The Republican nominee also took a Halloween stab at his opponent by suggesting that Boxer is a liberal posing as a moderate.

"I'm tired of this trick-or-treat style of politics," he said. "I'm tired of Californians getting tricks played on them by politicians like Barbara Boxer. And now she says she's tough on crime. That's the scariest costume of all."

Boxer returned the fire in San Francisco, ridiculing Fong for his complaints about the accuracy of her television commercials and condemning him as an out-of-touch extremist.
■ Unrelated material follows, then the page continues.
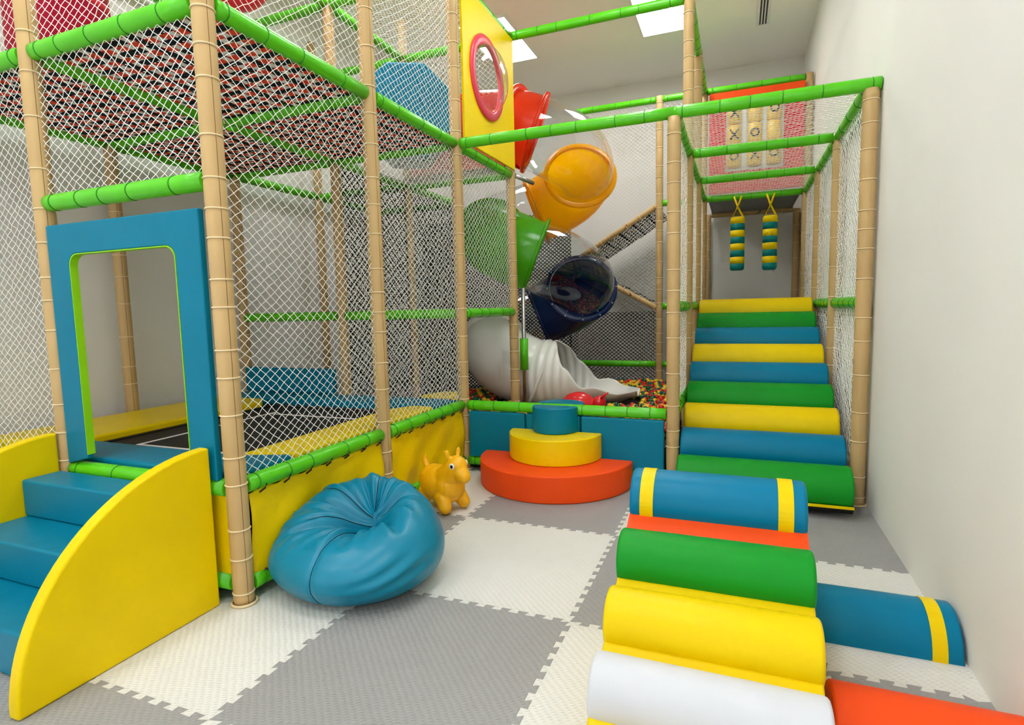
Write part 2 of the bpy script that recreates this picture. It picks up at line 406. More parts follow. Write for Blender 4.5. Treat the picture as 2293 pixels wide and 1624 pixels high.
net('white diamond net between the entrance post and the middle post, above the beanbag', (X1, YS[0]+g, .6), uy, uz, 1.12, 2.11, sag=.015, dip=.05)
net('white diamond net between the middle post and the ball pit corner post', (X1, YS[1]+g, .6), uy, uz, 1.12, 2.11, sag=.015, dip=.05)
net('white net over the upper storey directly above the beanbag side tube', (X1, YS[0]+g, 2.79), uy, uz, 1.12, 1.9, sag=.02, dip=.03, cw=.064, ch=.05)
net('white net of the upper storey beside the yellow porthole wall', (X1, YS[1]+g, 2.79), uy, uz, 1.12, 1.9, sag=.02, dip=.06, cw=.064, ch=.05)
net('white net in front of the green slide elbow', (X1, YS[2]+g, 1.39), uy, uz, 1.14, 1.32)
net('white net above the blue doorway between two green tubes', (X2+g, YS[0], 2.03), ux, uz, 1.15, .68, dip=.03)
net('white net left of the entrance post, in front of the white wall', (X3+g, YS[0], .6), ux, uz, 1.15, 2.11, sag=-.02, dip=.04)
net('white net of the upper storey above the blue doorway', (X2+g, YS[0], 2.79), ux, uz, 1.15, 1.5, sag=-.02, dip=.05)
net('white net of the upper storey at the far left edge', (X3+g, YS[0], 2.79), ux, uz, 1.15, 1.2, sag=-.02)
net('white net behind the trampoline on the right half', (X2+g, YS[2], .6), ux, uz, 1.15, 2.11)
net('black net added to darken the tower interior behind the trampoline', (X2, YS[2]+g, .1), uy, uz, 2.36, 2.6, mat=M_NETB, r=.007, group='darkening nets')  # added net; its thick black strands make the tower interior look dark
net('black net added as shade under the zig-zag ramps behind the ball pit', (X1-.12, 5.8, .1), ux, uz, 1.27, 1.2, mat=M_NETB, r=.006, group='darkening nets')  # added black net in place of the shaded space under the ramps
net('black net added behind the slide to darken the tower', (X3+.1, 5.45, .1), ux, uz, 2.38, 2.6, mat=M_NETB, r=.008, group='darkening nets')  # added net; heavy black strands darken the view behind the slide
net('white floor net under the teal octagonal drum', (X2+g, YS[2]+g, 2.75), ux, uy, 1.15, 1.14, sag=-.03)
net('white roof net over the upper storey', (X2+g, YS[2]+g, 4.12), ux, uy, 1.15, 1.14)
net('white back net of the upper storey on the left', (X3+g, YS[3], 2.79), ux, uz, 1.15, 1.27)
net('white back net of the upper storey on the right', (X2+g, YS[3], 3.59), ux, uz, 1.15, .47)
for k, nm in ((2, 'nearest'), (3, 'middle'), (4, 'farthest')):
    L = YS[k+1]-YS[k]-2*g
    net('white side net of the roller ramp on the ball pit side, %s bay' % nm, (XA, YS[k]+g, 1.41 if k > 2 else .6), uy, uz, L, 1.3 if k > 2 else 2.11)
    net('white side net of the roller ramp on the wall side, %s bay' % nm, (XB, YS[k]+g, .1 if k < 4 else 1.41), uy, uz, L, 2.61 if k < 4 else 1.3)
    net('white overhead net above the roller ramp, %s bay' % nm, (XA+g, YS[k]+g, 2.775), ux, uy, 1.13, L, sag=.015)
net('grey-looking white back net behind the ball pit and slide', (X1+g, 5.7, .1), ux, uz, XM-X1-2*g, 3.95)
net('narrow white back net between the thin rear post and the ramp post', (XM+g, 5.7, .1), ux, uz, XA-XM-2*g, 3.95)

# ------------------------------------------------------------------ woven webbing floors of the upper storey
def strap(n, pitch, width, par, L):
    V, F = [], []
    for i in range(n):
        z = .004*(1 if (i+par) % 2 else -1)
        for t in (i+.12, i+.88):
            for s in (-.5, .5): V.append((t*pitch, s*width, z))
    V = [(0, -.5*width, 0), (0, .5*width, 0)]+V+[(L, -.5*width, 0), (L, .5*width, 0)]
    return V, [[2*i, 2*i+2, 2*i+3, 2*i+1] for i in range(len(V)//2-1)]
def woven(label, o, u, v, W, H, mats=(None, None, None), pitch=.052, width=.0505, group='woven webbing floors'):
    t = thing('woven_mat', label, 'webbing mat', o, group)
    n, m = round(W/pitch), round(H/pitch); pu, pv = W/n, H/m
    o, u, v = Vector(o), Vector(u).normalized(), Vector(v).normalized(); w_ = u.cross(v)
    RU = Matrix((u, v, w_)).transposed().to_4x4(); RV = Matrix((v, -u, w_)).transposed().to_4x4()
    a = [mesh_of('strap', strap(n, pu, width, p, W), mats[p], False) for p in (0, 1)]
    b = [mesh_of('strap', strap(m, pv, width*.8, p, H), mats[c], False) for c in (2, 1) for p in (1, 0)]
    for j in range(m): inst('strap', a[j % 2], t, Matrix.Translation(o+v*pv*(j+.5)) @ RU)
    for i in range(n): inst('strap', b[i % 2+(2 if i % 3 == 2 else 0)], t, Matrix.Translation(o+u*pu*(i+.5)) @ RV)
RB = (M_SRED, M_SBLK, M_SWHT)
for a, b, nx in ((X3, X2, 'on the left by the wall'), (X2, X1, 'over the doorway side')):
    for k, ny in ((0, 'nearest the camera'), (1, 'farther back')):
        woven('red, black and white woven webbing floor %s, %s' % (nx, ny), (a+.03, YS[k]+.03, 2.755), ux, uy, b-a-.06, YS[k+1]-YS[k]-.06, RB)
BW = (M_SBLK, M_SBLK, M_SWHT)
def ramp_mat(label, a, b):
    d = Vector(b)-Vector(a); woven(label, a, d, (0, 1, 0), d.length, 1.15, BW, .075, .058, 'zig-zag ramp mats')
ramp_mat('black and white woven ramp rising behind the yellow slide elbow', (-.42, 5.72, 2.06), (XM, 5.72, 2.70))
ramp_mat('black and white woven ramp descending beside the navy slide elbow', (-.3, 5.72, 1.86), (XM, 5.72, 1.33))

# ------------------------------------------------------------------ trampoline room
t = thing('trampoline', 'black trampoline bed with white lines, yellow side pads and blue end pads', 'trampoline', (-1.5, .8, 0))
mk('bed', box(-2.2, -.9, -.02, 1.56, .555, .565), M_BLACKV, t)
mk('bed_line', join([box(-1.915, -1.89, .12, 1.3, .5655, .568), box(-1.89, -1.0, 1.22, 1.245, .5655, .568), box(-1.89, -1.0, .12, .145, .5655, .568), box(-1.0, -.975, .12, 1.245, .5655, .568)]), M_SWHT, t)
mk('frame_edge', join([box(-2.24, -2.16, -.04, 1.6, .5, .575), box(-.94, -.88, -.04, 1.6, .5, .575), box(-2.24, -.88, -.06, .02, .5, .575), box(-2.24, -.88, 1.52, 1.6, .5, .575)]), M_BLACK, t)
def taper_pad(pts, z0, z1): return extrude(pts, 2, z0, z1)
mk('side_pad', taper_pad([(-2.92, -.3), (-2.2, .05), (-2.2, 1.45), (-2.35, 1.6), (-2.92, 1.6)], .5, .62), M_YEL, t, bevel=.02)
mk('side_pad', taper_pad([(-.58, .1), (-.58, 1.62), (-.76, 1.62), (-.88, 1.42), (-.88, .02)], .5, .62), M_YEL, t, bevel=.02)
mk('end_pad', taper_pad([(-2.18, -.31), (-.58, -.31), (-.58, .08), (-.86, -.02), (-2.18, -.02)], .5, .62), M_BLUE, t, bevel=.02)
mk('end_pad', box(-2.9, -.58, 1.64, 1.98, .5, .62), M_BLUE, t, bevel=.02)
mk('end_wall', box(-2.9, -1.82, 1.93, 2.0, .62, .86), M_BLUE, t, bevel=.02)
mk('base', box(-2.9, -.6, -.28, 1.95, .02, .5), M_BLACK, t)
tag(mk('padded_wall', box(X2+.07, X1-.05, 2.0, 2.06, .1, .6), M_BLUE, bevel=.015), 'blue padded low wall behind the trampoline next to the ball pit corner', 'padding')
tag(mk('corner_pad', extrude([(-1.0, 2.12), (-.7, 2.12), (-.7, 2.4), (-.9, 2.4)], 2, .48, .62), M_YEL, bevel=.02), 'small yellow pad beside the ball pit corner post', 'padding')
# yellow skirts below the side tube, laced to the frame
for k, nm in ((0, 'behind the beanbag'), (1, 'behind the yellow hopper')):
    y0, y1 = YS[k]+.055, YS[k+1]-.055
    t = thing('skirt_panel', 'yellow tarpaulin skirt panel %s' % nm, 'panel', (X1, (y0+y1)/2, .08), 'yellow skirt panels')
    nyy, nz = 40, 18; V, F = [], []
    for i in range(nyy+1):
        for j in range(nz+1):
            a, b = i/nyy, j/nz
            s = math.sin(PI*b)*(.012*math.sin(7*a+2*b)+.008*math.sin(17*a-5*b))+.01*math.exp(-((b-.1)/.2)**2)*math.sin(PI*6*a)
            V.append((X1+.012+s, y0+a*(y1-y0), .1+b*.43+.012*math.cos(2*PI*6*a)*(1-b)-.008*math.cos(2*PI*6*a)*b))
    for i in range(nyy):
        for j in range(nz): q = i*(nz+1)+j; F.append([q, q+nz+1, q+nz+2, q+1])
    solidify(mk('sheet', (V, F), M_SKIRT, t, True), .003)
    for i in range(7):
        y = y0+.06+i*(y1-y0-.12)/6
        for z in (.515, .125):
            mk('lacing', sweep([(X1+.022, y, z), (X1+.046, y+.012, z+(.02 if z > .3 else -.01)), (X1+.05, y+.02, z+(.04 if z > .3 else -.03))], .005, 6), M_BLACK, t)
t = thing('skirt_panel', 'narrow yellow tarpaulin skirt between the entry steps and the corner post', 'panel', (-.65, YS[0], .08), 'yellow skirt panels')
mk('sheet', box(X2+.06, X1-.05, YS[0]-.012, YS[0]-.006, .1, .54), M_SKIRT, t)
t = thing('skirt_panel', 'yellow tarpaulin skirt behind the entry steps at the far left', 'panel', (-2.36, YS[0], .08), 'yellow skirt panels')
mk('sheet', box(X3+.06, X2-.06, YS[0]-.012, YS[0]-.006, .02, .54), M_SKIRT, t)
# blue doorway
t = thing('doorway_panel', 'blue padded doorway frame with a lime inner edge above the steps', 'doorway', (-1.15, YS[0], .62))
def rr_open(x0, x1, z0, z1, r, n=7):
    P = [(x1, z0)]
    for k in range(n+1): a = PI/2*k/n; P.append((x1-r+r*math.cos(a), z1-r+r*math.sin(a)))
    for k in range(n+1): a = PI/2+PI/2*k/n; P.append((x0+r+r*math.cos(a), z1-r+r*math.sin(a)))
    return P+[(x0, z0)]
op = rr_open(-1.535, -.765, .66, 1.715, .06)
outer = [(-1.535, .64), (-1.70, .60), (-1.70, 1.87), (-.60, 1.87), (-.60, .6), (-.765, .62)]
mk('pad', extrude(outer+op, 1, -.395, -.36), M_BLUE, t, bevel=.008)
def band(P, d, y0, y1):
    n = len(P); V = []; C = (-1.15, 1.2)
    for (x, z) in P:
        for k in (0, d):
            q = (x+(k if x < C[0] else -k) if True else x, z-(k if z > 1.6 else 0))
            for y in (y0, y1): V.append((q[0], y, q[1]))
    F = []
    for i in range(n-1):
        a, b = 4*i, 4*i+4
        F += [[a, a+1, b+1, b], [a+2, b+2, b+3, a+3], [a, b, b+2, a+2], [a+1, a+3, b+3, b+1]]
    F += [[0, 2, 3, 1], [4*n-4, 4*n-3, 4*n-1, 4*n-2]]
    return V, F
mk('inner_edge', band(op, .005, -.394, -.355), M_LIME, t)
# entrance steps with quarter-round cheeks
t = thing('entry_steps', 'blue three-tread foam steps between yellow quarter-round sides at the doorway', 'steps', (-1.18, -.8, 0))
def quarter(y0, y1, h, n=28):
    return [(y1, 0), (y1, h)]+[(y1-(y1-y0)*math.sin(PI/2*k/n), h*math.cos(PI/2*k/n)) for k in range(1, n+1)]
for x0, x1 in ((-.672, -.612), (-1.80, -1.74)):
    mk('side_panel', extrude(quarter(-1.24, -.415, .77), 0, x0, x1), M_YEL, t, bevel=.012, angle=35)
for k, (ya, yb, z) in enumerate(((-1.10, -.415, .19), (-.845, -.415, .375), (-.60, -.415, .565))):
    zb = (0, .19, .375)[k]
    mk('tread', box(-1.738, -.674, ya, yb, zb, z), M_BLUE, t, bevel=.012)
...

"Matt should grow up and learn to take the heat for his positions," the freshman senator told about 150 supporters at the San Francisco Democratic Party headquarters. "He tries to be all things to all people."

Also on Saturday, a statewide poll for the San Francisco Examiner by Mason-Dixon Political Research gave Boxer a narrow two-point lead among likely voters. A few days earlier, the independent Field Poll gave her a nine-point lead.

Unlike the Senate race, public polls indicate voters are not so divided about their choice for governor. Democrat Gray Davis, striding with a front-runner's ease through the Southland on Saturday, has scored a significant lead over Republican nominee Dan Lungren in several recent surveys.

Still, Lungren sought to rally GOP supporters in the Los Angeles area Saturday by saying his forecasters predict a down-to-the-wire finish.

"We are closing and we are closing this thing very, very fast," he said at a GOP rally in Monterey Park. "On Tuesday, we should peak at the right moment, not a day before and not a day after."

Lungren attended a breakfast rally in Baldwin Park on Saturday before moving on to events in Monterey Park and Long Beach, where he walked precincts and passed out Halloween candy.